__Data shown__.
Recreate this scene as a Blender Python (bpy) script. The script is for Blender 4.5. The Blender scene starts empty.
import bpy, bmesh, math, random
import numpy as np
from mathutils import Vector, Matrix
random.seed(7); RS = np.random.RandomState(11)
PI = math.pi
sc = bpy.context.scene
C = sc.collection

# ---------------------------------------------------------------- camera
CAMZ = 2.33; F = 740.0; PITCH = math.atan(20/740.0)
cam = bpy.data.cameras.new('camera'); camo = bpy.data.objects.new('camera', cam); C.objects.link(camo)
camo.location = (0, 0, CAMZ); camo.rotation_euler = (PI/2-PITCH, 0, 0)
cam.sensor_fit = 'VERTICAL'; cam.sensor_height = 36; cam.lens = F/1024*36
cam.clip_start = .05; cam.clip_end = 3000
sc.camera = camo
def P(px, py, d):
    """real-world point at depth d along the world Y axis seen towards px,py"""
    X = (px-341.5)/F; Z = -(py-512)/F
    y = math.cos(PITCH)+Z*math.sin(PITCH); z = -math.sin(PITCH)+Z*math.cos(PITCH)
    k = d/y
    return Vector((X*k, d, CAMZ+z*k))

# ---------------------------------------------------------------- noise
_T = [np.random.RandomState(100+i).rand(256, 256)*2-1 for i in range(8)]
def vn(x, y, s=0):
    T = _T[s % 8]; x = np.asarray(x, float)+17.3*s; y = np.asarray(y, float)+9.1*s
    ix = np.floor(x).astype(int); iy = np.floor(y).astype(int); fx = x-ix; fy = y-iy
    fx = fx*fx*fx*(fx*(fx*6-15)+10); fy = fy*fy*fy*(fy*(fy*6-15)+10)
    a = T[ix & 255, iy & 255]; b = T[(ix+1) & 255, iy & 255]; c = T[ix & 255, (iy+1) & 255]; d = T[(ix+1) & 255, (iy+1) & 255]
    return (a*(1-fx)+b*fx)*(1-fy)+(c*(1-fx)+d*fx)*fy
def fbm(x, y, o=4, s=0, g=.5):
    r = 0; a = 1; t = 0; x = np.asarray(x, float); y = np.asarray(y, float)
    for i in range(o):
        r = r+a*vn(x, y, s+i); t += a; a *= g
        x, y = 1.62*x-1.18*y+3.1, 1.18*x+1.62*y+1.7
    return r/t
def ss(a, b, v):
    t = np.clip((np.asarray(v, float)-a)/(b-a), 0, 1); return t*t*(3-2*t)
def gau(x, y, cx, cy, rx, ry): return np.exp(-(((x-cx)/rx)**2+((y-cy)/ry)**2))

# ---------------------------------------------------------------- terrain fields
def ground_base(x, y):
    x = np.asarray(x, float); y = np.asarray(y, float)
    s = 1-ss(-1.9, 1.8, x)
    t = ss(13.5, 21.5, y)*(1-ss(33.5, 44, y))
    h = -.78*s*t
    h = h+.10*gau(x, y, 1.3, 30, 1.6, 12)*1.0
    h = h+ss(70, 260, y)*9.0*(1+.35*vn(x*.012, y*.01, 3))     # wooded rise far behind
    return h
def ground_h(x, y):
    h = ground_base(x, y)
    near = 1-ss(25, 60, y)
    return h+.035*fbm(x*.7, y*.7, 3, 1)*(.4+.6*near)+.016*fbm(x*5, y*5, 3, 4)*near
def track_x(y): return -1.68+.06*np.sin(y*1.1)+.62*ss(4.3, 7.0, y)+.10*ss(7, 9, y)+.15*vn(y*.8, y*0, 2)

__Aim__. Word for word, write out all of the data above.

__Finished answer__.
Recreate this scene as a Blender Python (bpy) script. The script is for Blender 4.5. The Blender scene starts empty.
import bpy, bmesh, math, random
import numpy as np
from mathutils import Vector, Matrix
random.seed(7); RS = np.random.RandomState(11)
PI = math.pi
sc = bpy.context.scene
C = sc.collection

# ---------------------------------------------------------------- camera
CAMZ = 2.33; F = 740.0; PITCH = math.atan(20/740.0)
cam = bpy.data.cameras.new('camera'); camo = bpy.data.objects.new('camera', cam); C.objects.link(camo)
camo.location = (0, 0, CAMZ); camo.rotation_euler = (PI/2-PITCH, 0, 0)
cam.sensor_fit = 'VERTICAL'; cam.sensor_height = 36; cam.lens = F/1024*36
cam.clip_start = .05; cam.clip_end = 3000
sc.camera = camo
def P(px, py, d):
    """real-world point at depth d along the world Y axis seen towards px,py"""
    X = (px-341.5)/F; Z = -(py-512)/F
    y = math.cos(PITCH)+Z*math.sin(PITCH); z = -math.sin(PITCH)+Z*math.cos(PITCH)
    k = d/y
    return Vector((X*k, d, CAMZ+z*k))

# ---------------------------------------------------------------- noise
_T = [np.random.RandomState(100+i).rand(256, 256)*2-1 for i in range(8)]
def vn(x, y, s=0):
    T = _T[s % 8]; x = np.asarray(x, float)+17.3*s; y = np.asarray(y, float)+9.1*s
    ix = np.floor(x).astype(int); iy = np.floor(y).astype(int); fx = x-ix; fy = y-iy
    fx = fx*fx*fx*(fx*(fx*6-15)+10); fy = fy*fy*fy*(fy*(fy*6-15)+10)
    a = T[ix & 255, iy & 255]; b = T[(ix+1) & 255, iy & 255]; c = T[ix & 255, (iy+1) & 255]; d = T[(ix+1) & 255, (iy+1) & 255]
    return (a*(1-fx)+b*fx)*(1-fy)+(c*(1-fx)+d*fx)*fy
def fbm(x, y, o=4, s=0, g=.5):
    r = 0; a = 1; t = 0; x = np.asarray(x, float); y = np.asarray(y, float)
    for i in range(o):
        r = r+a*vn(x, y, s+i); t += a; a *= g
        x, y = 1.62*x-1.18*y+3.1, 1.18*x+1.62*y+1.7
    return r/t
def ss(a, b, v):
    t = np.clip((np.asarray(v, float)-a)/(b-a), 0, 1); return t*t*(3-2*t)
def gau(x, y, cx, cy, rx, ry): return np.exp(-(((x-cx)/rx)**2+((y-cy)/ry)**2))

# ---------------------------------------------------------------- terrain fields
def ground_base(x, y):
    x = np.asarray(x, float); y = np.asarray(y, float)
    s = 1-ss(-1.9, 1.8, x)
    t = ss(13.5, 21.5, y)*(1-ss(33.5, 44, y))
    h = -.78*s*t
    h = h+.10*gau(x, y, 1.3, 30, 1.6, 12)*1.0
    h = h+ss(70, 260, y)*9.0*(1+.35*vn(x*.012, y*.01, 3))     # wooded rise far behind
    return h
def ground_h(x, y):
    h = ground_base(x, y)
    near = 1-ss(25, 60, y)
    return h+.035*fbm(x*.7, y*.7, 3, 1)*(.4+.6*near)+.016*fbm(x*5, y*5, 3, 4)*near
def track_x(y): return -1.68+.06*np.sin(y*1.1)+.62*ss(4.3, 7.0, y)+.10*ss(7, 9, y)+.15*vn(y*.8, y*0, 2)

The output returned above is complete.